• _Exercise details_
Please copy all the lines that follow, word for word.

• _Material_
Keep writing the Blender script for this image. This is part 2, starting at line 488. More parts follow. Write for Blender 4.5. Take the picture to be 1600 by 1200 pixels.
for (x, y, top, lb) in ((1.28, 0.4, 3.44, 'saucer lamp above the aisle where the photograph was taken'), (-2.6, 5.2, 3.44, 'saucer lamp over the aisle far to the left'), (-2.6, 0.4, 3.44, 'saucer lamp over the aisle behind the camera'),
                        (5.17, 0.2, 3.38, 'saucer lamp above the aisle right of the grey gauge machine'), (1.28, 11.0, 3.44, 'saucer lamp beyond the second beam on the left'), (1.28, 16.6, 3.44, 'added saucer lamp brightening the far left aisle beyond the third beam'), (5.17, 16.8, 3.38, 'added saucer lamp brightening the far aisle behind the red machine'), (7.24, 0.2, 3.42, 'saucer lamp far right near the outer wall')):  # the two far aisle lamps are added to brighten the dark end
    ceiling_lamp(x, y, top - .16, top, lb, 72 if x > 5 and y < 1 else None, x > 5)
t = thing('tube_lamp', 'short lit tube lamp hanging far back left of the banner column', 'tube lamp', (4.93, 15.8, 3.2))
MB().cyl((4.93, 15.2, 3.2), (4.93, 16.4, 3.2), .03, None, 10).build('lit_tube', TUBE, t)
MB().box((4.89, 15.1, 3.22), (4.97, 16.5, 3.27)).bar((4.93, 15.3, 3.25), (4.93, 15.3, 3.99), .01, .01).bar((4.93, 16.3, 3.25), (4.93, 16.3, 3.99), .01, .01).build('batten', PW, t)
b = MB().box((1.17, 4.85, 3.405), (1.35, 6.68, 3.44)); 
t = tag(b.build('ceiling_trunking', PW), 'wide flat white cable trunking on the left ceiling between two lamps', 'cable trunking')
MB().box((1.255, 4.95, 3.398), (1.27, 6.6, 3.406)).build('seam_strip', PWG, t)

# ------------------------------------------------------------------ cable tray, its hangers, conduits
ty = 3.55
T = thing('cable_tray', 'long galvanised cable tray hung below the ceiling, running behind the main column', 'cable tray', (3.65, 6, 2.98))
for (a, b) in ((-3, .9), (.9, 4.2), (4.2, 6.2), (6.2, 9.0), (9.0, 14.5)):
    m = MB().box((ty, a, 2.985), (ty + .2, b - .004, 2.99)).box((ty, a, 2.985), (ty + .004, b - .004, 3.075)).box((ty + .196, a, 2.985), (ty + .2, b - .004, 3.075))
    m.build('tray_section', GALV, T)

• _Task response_
Keep writing the Blender script for this image. This is part 2, starting at line 488. More parts follow. Write for Blender 4.5. Take the picture to be 1600 by 1200 pixels.
for (x, y, top, lb) in ((1.28, 0.4, 3.44, 'saucer lamp above the aisle where the photograph was taken'), (-2.6, 5.2, 3.44, 'saucer lamp over the aisle far to the left'), (-2.6, 0.4, 3.44, 'saucer lamp over the aisle behind the camera'),
                        (5.17, 0.2, 3.38, 'saucer lamp above the aisle right of the grey gauge machine'), (1.28, 11.0, 3.44, 'saucer lamp beyond the second beam on the left'), (1.28, 16.6, 3.44, 'added saucer lamp brightening the far left aisle beyond the third beam'), (5.17, 16.8, 3.38, 'added saucer lamp brightening the far aisle behind the red machine'), (7.24, 0.2, 3.42, 'saucer lamp far right near the outer wall')):  # the two far aisle lamps are added to brighten the dark end
    ceiling_lamp(x, y, top - .16, top, lb, 72 if x > 5 and y < 1 else None, x > 5)
t = thing('tube_lamp', 'short lit tube lamp hanging far back left of the banner column', 'tube lamp', (4.93, 15.8, 3.2))
MB().cyl((4.93, 15.2, 3.2), (4.93, 16.4, 3.2), .03, None, 10).build('lit_tube', TUBE, t)
MB().box((4.89, 15.1, 3.22), (4.97, 16.5, 3.27)).bar((4.93, 15.3, 3.25), (4.93, 15.3, 3.99), .01, .01).bar((4.93, 16.3, 3.25), (4.93, 16.3, 3.99), .01, .01).build('batten', PW, t)
b = MB().box((1.17, 4.85, 3.405), (1.35, 6.68, 3.44)); 
t = tag(b.build('ceiling_trunking', PW), 'wide flat white cable trunking on the left ceiling between two lamps', 'cable trunking')
MB().box((1.255, 4.95, 3.398), (1.27, 6.6, 3.406)).build('seam_strip', PWG, t)

# ------------------------------------------------------------------ cable tray, its hangers, conduits
ty = 3.55
T = thing('cable_tray', 'long galvanised cable tray hung below the ceiling, running behind the main column', 'cable tray', (3.65, 6, 2.98))
for (a, b) in ((-3, .9), (.9, 4.2), (4.2, 6.2), (6.2, 9.0), (9.0, 14.5)):
    m = MB().box((ty, a, 2.985), (ty + .2, b - .004, 2.99)).box((ty, a, 2.985), (ty + .004, b - .004, 3.075)).box((ty + .196, a, 2.985), (ty + .2, b - .004, 3.075))
    m.build('tray_section', GALV, T)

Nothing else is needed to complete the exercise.